STORY / GAMEPLAY
After many years of fierce battling, the five planes of existence were invaded and made corrupt by Satan. He wasted no time in filling them with his own creatures, foul abominations of nature. It seemed that nothing would be able to ever regain and save the ancient worlds. Satan has decided for something cataclysmic. Travelling the five planes of existence ha has shattered the magical crystals which hold the souls of Death, Nature, War and Fate. Without them to keep the forces of magic in balance chaos will take over the mortal world. Terrible catastrophes will bring normal life to a stop. Earthquakes will destroy cities, floods will kill millions. However, there is a brave hero, named Perseus who can save the world. Flying on the back of his faithful companion, Pegasus, he takes to the skies killing the creatures of the night.

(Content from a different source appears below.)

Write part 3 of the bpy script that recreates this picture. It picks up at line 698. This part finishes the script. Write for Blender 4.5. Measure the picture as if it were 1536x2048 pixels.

The game is set over five levels, one for each of the crystals and a final level in...Hell. Each level is further split into ten stages. The first five are the flying sequences with your pal Pegasus, while the second five are sightly different, in which you dismount Pegasus to explore on foot. You run, jump and fight your way across the land. Creatures attack from the air and land. They come in varying sizes and powers and some take more shots to eliminate the others. The smaller minions can be dealt with easily, just a couple of daggers will do the job. The larger man eating creatures require a lengthy bout of blasting with spears and crossbows. At the end of each level is a Guardian. These are larger and harder to kill. Of course there are several bonus to collect in form of crystals, to either restore your health or upgrade your sword's fire balls (oh yes, your sword in the flying section, shoot fireballs). Some crystals will be found, some waiting to be collected, others only appearing after enemies have been destroyed.In the flying sections, crystals are used to increase the power of your weaponry while in the running sections crystals will increase the power of your sword as well as restore your health. Also in the running section, by collecting 30 crystals will also give you a special magical sword that will launch a fireball in front of you, killing any enemy it hits before they have a chance to reach you.
GRAPHICS / SOUND
The graphics are quite nice although a bit blocky, and obviously had a lot of work put into them with plenty of neat touches and truly beautiful backdrops with up to 64 on screen for the Amiga (utilizing the EHB palette mode), lighting flashes, bucket load of parallax scrolling and some truly incredible animation on Pegasus himself. As the levels progress, the background graphics become more and more dazzling, right to the swirling flames of Hell. The animation on Pegasus, the multi-level parallax scrolling and the gameplay are all brilliant on the flying section. However, when you dismount things are a little tedious (that is the running sections), it does not offer something special, rather than the great Perseus animation and a few rocky-style details in the foreground. The Amiga version offers way better graphics here when compared to the Atari ST version in which most of the background details are missing, parallax-scrolling is missing and so on.
The introductory sequence is pretty nice too, as well as the loading screen which offers more than 1900 colors running in HAM mode here.
The sound on the Amiga version is quite good and well suited to the game, as digitized thunder punctuates the explosions and zap effects and adds up to the pretty impressive introduction to the game accompanied with a pleasant piece of music. I would expect at least a background tune during gameplay though, as the in-game sound is restricted to sound effects, although these are of a good standard.